### Set exercise
All entries below are to be set down again, identical to the source.

--- START Exercise data ---

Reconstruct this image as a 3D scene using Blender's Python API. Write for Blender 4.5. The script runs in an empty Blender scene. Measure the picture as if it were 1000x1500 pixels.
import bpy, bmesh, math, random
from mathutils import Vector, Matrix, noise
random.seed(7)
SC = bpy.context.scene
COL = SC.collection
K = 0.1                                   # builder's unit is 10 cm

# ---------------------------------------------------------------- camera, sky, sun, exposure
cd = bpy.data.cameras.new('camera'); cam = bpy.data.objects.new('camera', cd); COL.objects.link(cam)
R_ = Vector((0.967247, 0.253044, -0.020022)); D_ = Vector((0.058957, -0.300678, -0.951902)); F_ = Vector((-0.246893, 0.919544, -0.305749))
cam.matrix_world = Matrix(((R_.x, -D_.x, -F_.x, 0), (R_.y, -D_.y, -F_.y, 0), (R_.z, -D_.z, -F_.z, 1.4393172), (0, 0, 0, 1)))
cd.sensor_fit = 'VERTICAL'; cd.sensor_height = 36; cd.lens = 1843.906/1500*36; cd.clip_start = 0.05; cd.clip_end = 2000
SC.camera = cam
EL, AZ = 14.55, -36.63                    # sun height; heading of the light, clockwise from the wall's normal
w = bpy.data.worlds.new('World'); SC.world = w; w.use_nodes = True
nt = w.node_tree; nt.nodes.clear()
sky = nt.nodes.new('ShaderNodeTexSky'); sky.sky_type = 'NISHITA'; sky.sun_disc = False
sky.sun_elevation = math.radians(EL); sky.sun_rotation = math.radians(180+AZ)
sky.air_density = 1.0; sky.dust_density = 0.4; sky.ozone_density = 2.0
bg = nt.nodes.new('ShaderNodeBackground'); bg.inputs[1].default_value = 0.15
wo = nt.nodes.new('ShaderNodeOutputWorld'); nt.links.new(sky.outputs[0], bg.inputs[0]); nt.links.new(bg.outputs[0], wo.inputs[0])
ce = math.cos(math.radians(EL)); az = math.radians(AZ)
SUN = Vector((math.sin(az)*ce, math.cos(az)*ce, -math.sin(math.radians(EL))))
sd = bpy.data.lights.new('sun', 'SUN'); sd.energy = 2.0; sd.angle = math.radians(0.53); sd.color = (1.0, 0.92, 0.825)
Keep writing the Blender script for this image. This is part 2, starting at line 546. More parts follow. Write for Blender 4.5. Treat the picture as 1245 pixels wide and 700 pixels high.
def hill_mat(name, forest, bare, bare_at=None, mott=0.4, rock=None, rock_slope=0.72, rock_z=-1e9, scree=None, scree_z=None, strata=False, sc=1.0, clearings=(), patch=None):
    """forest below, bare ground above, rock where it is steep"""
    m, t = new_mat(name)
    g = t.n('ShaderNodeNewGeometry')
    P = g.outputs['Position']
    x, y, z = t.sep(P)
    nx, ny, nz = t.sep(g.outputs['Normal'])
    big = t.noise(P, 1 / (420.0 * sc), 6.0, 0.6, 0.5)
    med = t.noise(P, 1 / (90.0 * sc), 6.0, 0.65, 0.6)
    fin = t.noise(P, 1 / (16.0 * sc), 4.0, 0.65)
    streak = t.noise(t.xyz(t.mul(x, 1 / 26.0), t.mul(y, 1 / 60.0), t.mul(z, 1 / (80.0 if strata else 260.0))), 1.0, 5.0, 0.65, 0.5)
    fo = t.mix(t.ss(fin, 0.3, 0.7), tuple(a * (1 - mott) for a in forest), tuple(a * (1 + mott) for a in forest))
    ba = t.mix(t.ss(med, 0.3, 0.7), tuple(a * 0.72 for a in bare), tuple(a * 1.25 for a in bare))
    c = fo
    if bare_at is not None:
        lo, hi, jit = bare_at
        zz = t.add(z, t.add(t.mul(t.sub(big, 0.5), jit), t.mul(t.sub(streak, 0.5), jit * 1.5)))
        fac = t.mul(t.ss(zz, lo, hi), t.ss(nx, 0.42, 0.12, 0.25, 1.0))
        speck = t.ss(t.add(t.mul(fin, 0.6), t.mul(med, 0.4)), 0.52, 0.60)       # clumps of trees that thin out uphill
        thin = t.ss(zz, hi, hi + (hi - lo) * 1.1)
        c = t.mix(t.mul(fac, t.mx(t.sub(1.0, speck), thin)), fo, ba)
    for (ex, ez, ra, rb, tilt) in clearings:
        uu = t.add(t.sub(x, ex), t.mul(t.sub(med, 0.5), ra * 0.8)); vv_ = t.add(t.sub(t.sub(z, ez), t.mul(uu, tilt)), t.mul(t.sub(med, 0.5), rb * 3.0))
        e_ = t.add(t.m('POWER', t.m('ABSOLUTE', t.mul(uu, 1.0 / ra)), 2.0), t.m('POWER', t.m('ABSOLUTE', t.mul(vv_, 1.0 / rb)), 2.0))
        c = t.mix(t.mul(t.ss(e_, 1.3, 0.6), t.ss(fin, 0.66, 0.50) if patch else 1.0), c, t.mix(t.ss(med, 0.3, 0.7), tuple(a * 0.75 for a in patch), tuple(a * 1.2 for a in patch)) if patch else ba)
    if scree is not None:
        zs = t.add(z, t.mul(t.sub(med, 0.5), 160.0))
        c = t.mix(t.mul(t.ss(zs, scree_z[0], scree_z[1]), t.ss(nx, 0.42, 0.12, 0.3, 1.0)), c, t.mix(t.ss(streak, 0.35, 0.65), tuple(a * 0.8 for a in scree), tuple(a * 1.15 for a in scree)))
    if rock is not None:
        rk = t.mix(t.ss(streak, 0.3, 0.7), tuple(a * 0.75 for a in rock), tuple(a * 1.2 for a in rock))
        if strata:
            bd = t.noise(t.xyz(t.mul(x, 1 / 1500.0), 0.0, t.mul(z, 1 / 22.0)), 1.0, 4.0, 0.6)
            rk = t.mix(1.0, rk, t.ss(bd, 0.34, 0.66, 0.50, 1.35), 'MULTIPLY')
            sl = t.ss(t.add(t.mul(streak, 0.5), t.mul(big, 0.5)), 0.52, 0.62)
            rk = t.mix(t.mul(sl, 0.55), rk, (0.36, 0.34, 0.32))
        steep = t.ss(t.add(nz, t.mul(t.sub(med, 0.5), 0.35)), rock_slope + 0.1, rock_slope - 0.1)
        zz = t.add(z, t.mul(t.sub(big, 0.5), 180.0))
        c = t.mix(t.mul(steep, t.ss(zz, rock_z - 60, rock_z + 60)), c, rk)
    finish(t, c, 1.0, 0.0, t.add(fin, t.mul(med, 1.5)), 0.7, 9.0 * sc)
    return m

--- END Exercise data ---

### The completed task
Reconstruct this image as a 3D scene using Blender's Python API. Write for Blender 4.5. The script runs in an empty Blender scene. Measure the picture as if it were 1000x1500 pixels.
import bpy, bmesh, math, random
from mathutils import Vector, Matrix, noise
random.seed(7)
SC = bpy.context.scene
COL = SC.collection
K = 0.1                                   # builder's unit is 10 cm

# ---------------------------------------------------------------- camera, sky, sun, exposure
cd = bpy.data.cameras.new('camera'); cam = bpy.data.objects.new('camera', cd); COL.objects.link(cam)
R_ = Vector((0.967247, 0.253044, -0.020022)); D_ = Vector((0.058957, -0.300678, -0.951902)); F_ = Vector((-0.246893, 0.919544, -0.305749))
cam.matrix_world = Matrix(((R_.x, -D_.x, -F_.x, 0), (R_.y, -D_.y, -F_.y, 0), (R_.z, -D_.z, -F_.z, 1.4393172), (0, 0, 0, 1)))
cd.sensor_fit = 'VERTICAL'; cd.sensor_height = 36; cd.lens = 1843.906/1500*36; cd.clip_start = 0.05; cd.clip_end = 2000
SC.camera = cam
EL, AZ = 14.55, -36.63                    # sun height; heading of the light, clockwise from the wall's normal
w = bpy.data.worlds.new('World'); SC.world = w; w.use_nodes = True
nt = w.node_tree; nt.nodes.clear()
sky = nt.nodes.new('ShaderNodeTexSky'); sky.sky_type = 'NISHITA'; sky.sun_disc = False
sky.sun_elevation = math.radians(EL); sky.sun_rotation = math.radians(180+AZ)
sky.air_density = 1.0; sky.dust_density = 0.4; sky.ozone_density = 2.0
bg = nt.nodes.new('ShaderNodeBackground'); bg.inputs[1].default_value = 0.15
wo = nt.nodes.new('ShaderNodeOutputWorld'); nt.links.new(sky.outputs[0], bg.inputs[0]); nt.links.new(bg.outputs[0], wo.inputs[0])
ce = math.cos(math.radians(EL)); az = math.radians(AZ)
SUN = Vector((math.sin(az)*ce, math.cos(az)*ce, -math.sin(math.radians(EL))))
sd = bpy.data.lights.new('sun', 'SUN'); sd.energy = 2.0; sd.angle = math.radians(0.53); sd.color = (1.0, 0.92, 0.825)
Keep writing the Blender script for this image. This is part 2, starting at line 546. More parts follow. Write for Blender 4.5. Treat the picture as 1245 pixels wide and 700 pixels high.
def hill_mat(name, forest, bare, bare_at=None, mott=0.4, rock=None, rock_slope=0.72, rock_z=-1e9, scree=None, scree_z=None, strata=False, sc=1.0, clearings=(), patch=None):
    """forest below, bare ground above, rock where it is steep"""
    m, t = new_mat(name)
    g = t.n('ShaderNodeNewGeometry')
    P = g.outputs['Position']
    x, y, z = t.sep(P)
    nx, ny, nz = t.sep(g.outputs['Normal'])
    big = t.noise(P, 1 / (420.0 * sc), 6.0, 0.6, 0.5)
    med = t.noise(P, 1 / (90.0 * sc), 6.0, 0.65, 0.6)
    fin = t.noise(P, 1 / (16.0 * sc), 4.0, 0.65)
    streak = t.noise(t.xyz(t.mul(x, 1 / 26.0), t.mul(y, 1 / 60.0), t.mul(z, 1 / (80.0 if strata else 260.0))), 1.0, 5.0, 0.65, 0.5)
    fo = t.mix(t.ss(fin, 0.3, 0.7), tuple(a * (1 - mott) for a in forest), tuple(a * (1 + mott) for a in forest))
    ba = t.mix(t.ss(med, 0.3, 0.7), tuple(a * 0.72 for a in bare), tuple(a * 1.25 for a in bare))
    c = fo
    if bare_at is not None:
        lo, hi, jit = bare_at
        zz = t.add(z, t.add(t.mul(t.sub(big, 0.5), jit), t.mul(t.sub(streak, 0.5), jit * 1.5)))
        fac = t.mul(t.ss(zz, lo, hi), t.ss(nx, 0.42, 0.12, 0.25, 1.0))
        speck = t.ss(t.add(t.mul(fin, 0.6), t.mul(med, 0.4)), 0.52, 0.60)       # clumps of trees that thin out uphill
        thin = t.ss(zz, hi, hi + (hi - lo) * 1.1)
        c = t.mix(t.mul(fac, t.mx(t.sub(1.0, speck), thin)), fo, ba)
    for (ex, ez, ra, rb, tilt) in clearings:
        uu = t.add(t.sub(x, ex), t.mul(t.sub(med, 0.5), ra * 0.8)); vv_ = t.add(t.sub(t.sub(z, ez), t.mul(uu, tilt)), t.mul(t.sub(med, 0.5), rb * 3.0))
        e_ = t.add(t.m('POWER', t.m('ABSOLUTE', t.mul(uu, 1.0 / ra)), 2.0), t.m('POWER', t.m('ABSOLUTE', t.mul(vv_, 1.0 / rb)), 2.0))
        c = t.mix(t.mul(t.ss(e_, 1.3, 0.6), t.ss(fin, 0.66, 0.50) if patch else 1.0), c, t.mix(t.ss(med, 0.3, 0.7), tuple(a * 0.75 for a in patch), tuple(a * 1.2 for a in patch)) if patch else ba)
    if scree is not None:
        zs = t.add(z, t.mul(t.sub(med, 0.5), 160.0))
        c = t.mix(t.mul(t.ss(zs, scree_z[0], scree_z[1]), t.ss(nx, 0.42, 0.12, 0.3, 1.0)), c, t.mix(t.ss(streak, 0.35, 0.65), tuple(a * 0.8 for a in scree), tuple(a * 1.15 for a in scree)))
    if rock is not None:
        rk = t.mix(t.ss(streak, 0.3, 0.7), tuple(a * 0.75 for a in rock), tuple(a * 1.2 for a in rock))
        if strata:
            bd = t.noise(t.xyz(t.mul(x, 1 / 1500.0), 0.0, t.mul(z, 1 / 22.0)), 1.0, 4.0, 0.6)
            rk = t.mix(1.0, rk, t.ss(bd, 0.34, 0.66, 0.50, 1.35), 'MULTIPLY')
            sl = t.ss(t.add(t.mul(streak, 0.5), t.mul(big, 0.5)), 0.52, 0.62)
            rk = t.mix(t.mul(sl, 0.55), rk, (0.36, 0.34, 0.32))
        steep = t.ss(t.add(nz, t.mul(t.sub(med, 0.5), 0.35)), rock_slope + 0.1, rock_slope - 0.1)
        zz = t.add(z, t.mul(t.sub(big, 0.5), 180.0))
        c = t.mix(t.mul(steep, t.ss(zz, rock_z - 60, rock_z + 60)), c, rk)
    finish(t, c, 1.0, 0.0, t.add(fin, t.mul(med, 1.5)), 0.7, 9.0 * sc)
    return m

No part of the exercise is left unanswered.